— begin Dataset content —

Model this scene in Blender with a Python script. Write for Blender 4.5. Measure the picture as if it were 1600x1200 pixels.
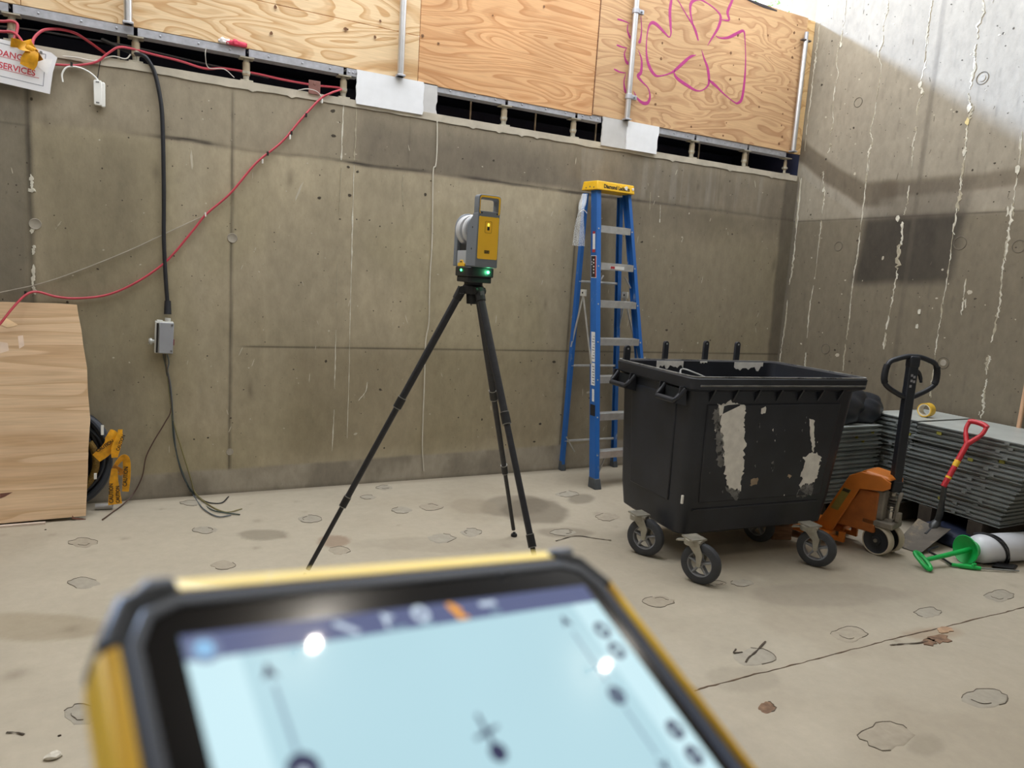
import bpy, bmesh, math, random
import numpy as np
from mathutils import Vector, Matrix
random.seed(7)
rng = np.random.default_rng(5)
for o in list(bpy.data.objects): bpy.data.objects.remove(o)
scene = bpy.context.scene
COL = scene.collection

# ------------------------------------------------------------------ camera
F, YAW, PITCH, ROLL, CAMH = 1144.6, 0.482422, 0.143307, 0.0652428, 1.65
fwd = Vector((math.sin(YAW)*math.cos(PITCH), math.cos(YAW)*math.cos(PITCH), -math.sin(PITCH)))
rgt0 = Vector((math.cos(YAW), -math.sin(YAW), 0)); up0 = rgt0.cross(fwd)
RGT = math.cos(ROLL)*rgt0 + math.sin(ROLL)*up0
UP = -math.sin(ROLL)*rgt0 + math.cos(ROLL)*up0
CPOS = Vector((0, 0, CAMH))
cd = bpy.data.cameras.new('camera'); cam = bpy.data.objects.new('camera', cd); COL.objects.link(cam)
cam.matrix_world = Matrix(((RGT.x, UP.x, -fwd.x, 0), (RGT.y, UP.y, -fwd.y, 0), (RGT.z, UP.z, -fwd.z, CAMH), (0, 0, 0, 1)))
cd.sensor_width = 36; cd.lens = F/1600*36; cd.clip_start = .01
cd.dof.use_dof = True; cd.dof.focus_distance = 4.6; cd.dof.aperture_fstop = 4.6
scene.camera = cam
def ray(u, v): return RGT*((u-800)/F) + UP*(-(v-600)/F) + fwd
def on_z(u, v, z=0.0):
    d = ray(u, v); return CPOS + d*((z-CAMH)/d.z)
def on_y(u, v, y):
    d = ray(u, v); return CPOS + d*(y/d.y)
def on_x(u, v, x):
    d = ray(u, v); return CPOS + d*(x/d.x)

# ------------------------------------------------------------------ world, sun, exposure
w = bpy.data.worlds.new('world'); scene.world = w; w.use_nodes = True
bg = w.node_tree.nodes['Background']; bg.inputs['Color'].default_value = (.965, .985, 1, 1); bg.inputs['Strength'].default_value = 4.7
sd = bpy.data.lights.new('sun', 'SUN'); sd.energy = 14.5; sd.angle = math.radians(4.5); sd.color = (.5, .67, 1)
sun = bpy.data.objects.new('sun', sd); COL.objects.link(sun)
sun.rotation_euler = Vector((.4, -1, -.645)).to_track_quat('-Z', 'Y').to_euler(); sun.location = (0, 12, 12)
vs = scene.view_settings; vs.view_transform = 'Standard'; vs.look = 'None'; vs.gamma = 1; vs.use_curve_mapping = False
vs.exposure = 0.05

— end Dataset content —

* Given problem *
Locate the word "scene" in the data above. Copy every line carrying it.

* Answer to the problem *
Model this scene in Blender with a Python script. Write for Blender 4.5. Measure the picture as if it were 1600x1200 pixels.
scene = bpy.context.scene
COL = scene.collection
scene.camera = cam
w = bpy.data.worlds.new('world'); scene.world = w; w.use_nodes = True
vs = scene.view_settings; vs.view_transform = 'Standard'; vs.look = 'None'; vs.gamma = 1; vs.use_curve_mapping = False